*The Great Convergence*

The author is Richard Baldwin and the subtitle is Information Technology and the New Globalization.  The new globalization is the vertical geographic spread of the supply chain, as enabled by information technology.  Think iPhone, the components of which are made in a number of different countries.  (By the way, here is a very good Adam Minter piece on why an American-made iPhone would be very difficult to pull off.)  The important form of trade today is data flows, which enable the export of “how to” knowledge to an unprecedented degree.  Here is one excerpt:

Since so much globalization policy was crafted with the Old Globalization in mind, much of the policy response is misshaped or at least suboptimal.  To take a couple of obvious examples, economic institutions like labor unions tend to be organized by sectors and skill groups since that was the level at which the Old Globalization affected economies.  And national education strategies typically seek to train children for promising jobs in promising sectors since the Old Globalization cut a predictable path that defined sunrise and sunset sectors.  Likewise, governments around the world seek to dampen the pain of structural adjustment with policies linked to declines in particular sectors of particular geographic areas (often those that had specialized in sunset sectors).  Most of these policies are inappropriate for today’s globalization, which is more sudden in its impact, more individual in its effects, more uncontrollable for governments, and more unpredictable overall.

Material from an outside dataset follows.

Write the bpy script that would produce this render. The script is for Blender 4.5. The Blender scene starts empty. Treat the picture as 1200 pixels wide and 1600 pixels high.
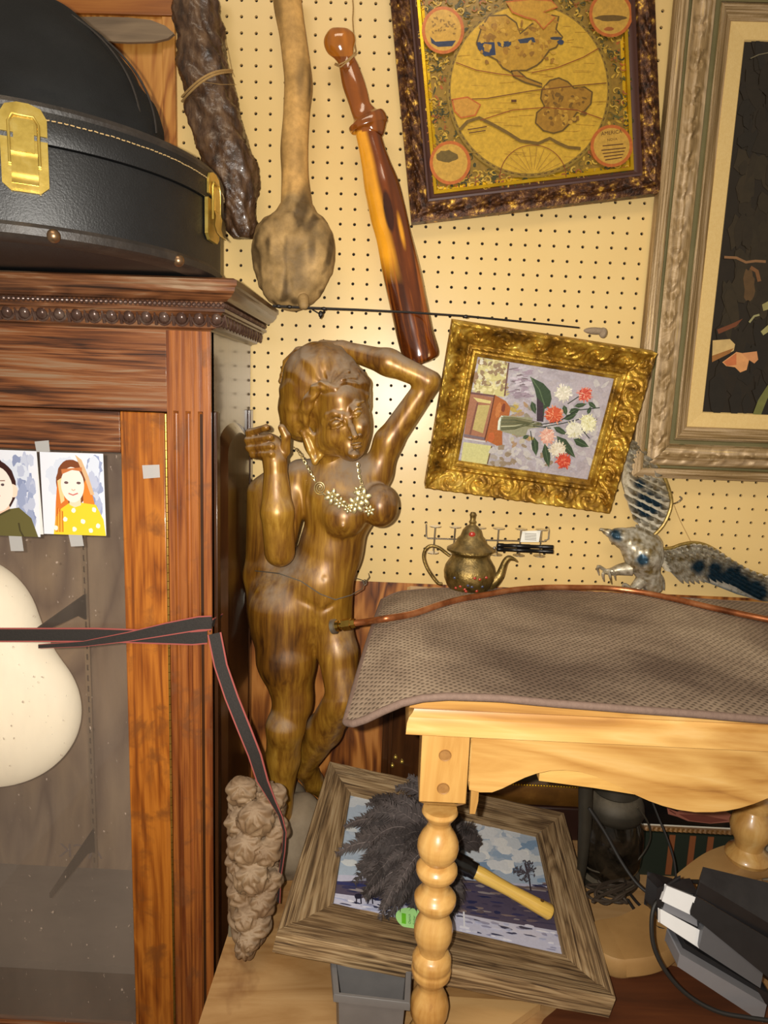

Ultimately, there can be no magic solutions to the changed nature of globalization.  The New Globalization makes life harder for governments.  But the intrinsic difficulty is multiplied by the fact that many governments and analysts are using the Old Globalization’s mental model to understand the New Globalization’s effects.

For Baldwin, the case against TPP, from a U.S. point of view, rests on the possibility that it would ease knowledge transfer abroad and thus erode American competitive advantages.  This focus on data flows, by the way, means that most traditional trade statistics are misleading if not outright wrong.  There is much in this book to ponder.